DePaul University's Sales Leadership Program crafts its curriculum to unite the interests of businesses and students, allowing both parties to benefit from a closer relationship. "Our mission is to connect our best prepared students to our partner companies. We really are preparing students for work," explains Executive-in-Residence Dan Strunk, who helped develop the program and manages DePaul's
Center for Sales Leadership.
As the new school year begins, Strunk reflects on how the program is expanding to better serve both its students and its corporate partners.
Adding Big-Name Partners
This fall, the sales program welcomes two new corporations, Walmart and Sam's Club, which brings the total to 56 business partners across three categories (business-to-business, consumer packaged goods and food service). Representatives from the companies approached Strunk when he spoke at an industry conference this summer, and within three months the parties mapped out a year's worth of participation in the sales leadership curriculum.
Strunk says Walmart and Sam's Club wanted to partner with DePaul because they appreciated the category management sequence that the university offers in its sales leadership program. The track's three courses focus on learning the science of retailing, using the industry's technology and solving a real case study. Students examine a business problem for a manufacturing partner within a retail partner's environment and work through it. For example, last term the students explored how to help Walgreens better position its Miller beer products.
For companies, being a partner means providing financial and in-classroom support in exchange for access to talented students and a chance to work within a thriving community of other businesses. For students, having new partners gives more chances to learn about what sales and retail careers today really entail.

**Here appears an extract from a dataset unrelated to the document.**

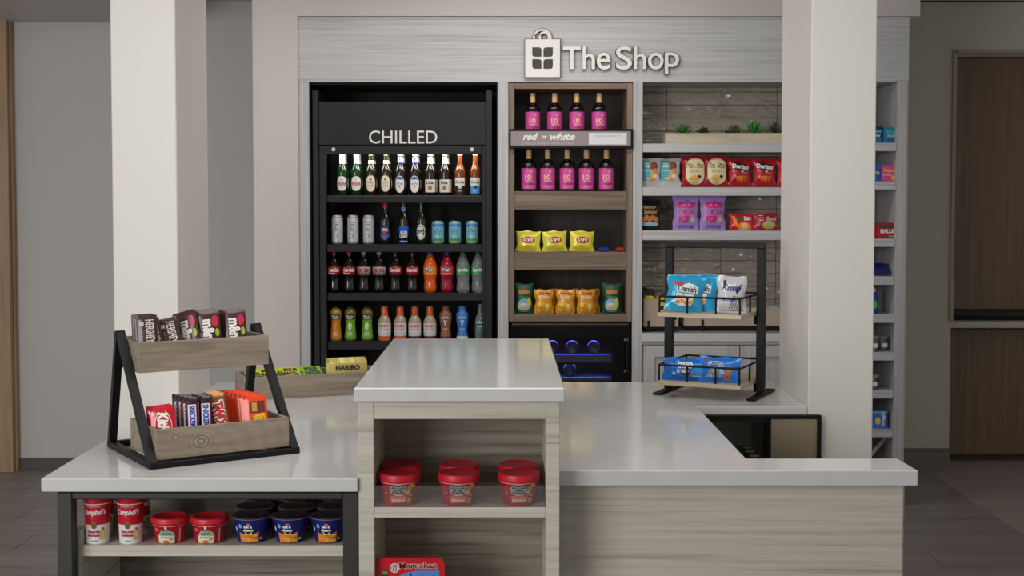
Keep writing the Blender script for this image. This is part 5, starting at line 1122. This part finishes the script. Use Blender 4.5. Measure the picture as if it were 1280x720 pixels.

"We have a chance to identify new career opportunities for DePaul students that they didn't have before and more paths to success," Strunk says. "Having a Walmart or a Procter & Gamble or a Pepsi on a resume is a bit of magic. Those kinds of companies provide tremendous credibility to an individual working within their organization and make that person far more valuable long term."
Embracing New Approaches
For 2014, the Sales Leadership Program is integrating food service into its category management track. Instead of developing a shelf plan for a retailer, a food service distributor gathers insights on consumer preferences and provides matching products to various businesses (whether restaurants, institutions or government offices). DePaul is the only university sales program to feature food service management, according to Strunk.
DePaul's innovations move beyond curriculum to helping students when they leave the classroom. In traditional job recruiting at other schools, companies rely on the school's reputation to decide whether to recruit sales professionals on campus, then look at grades as an indicator of student quality. "Businesses know very little about curriculum beyond what’s in the brochure, so they're making decision on students based on inadequate information and on inexperience," Strunk says. "That is why normally 40 percent of students hired from universities in sales positions fail in their first year. The failure rate is based on the fact that businesses don’t know how the students think, what leadership skills they possess or how they perform against a particular task."
At DePaul, the collaborative model asks business partners to outline the core competencies they are seeking in job candidates. Then, with the help of business executives in the classroom and as mentors, DePaul students learn exactly what will be needed for their future careers. That sets up a better recruiting environment where students and companies consider each other over a full academic year to determine the best fit.
"As a result, 70 percent of DePaul students go to work for our business partners, and 75 percent of that group are still with their original company three years later," Strunk says. "Those are the kinds of numbers that really matter to a company looking to partner with us."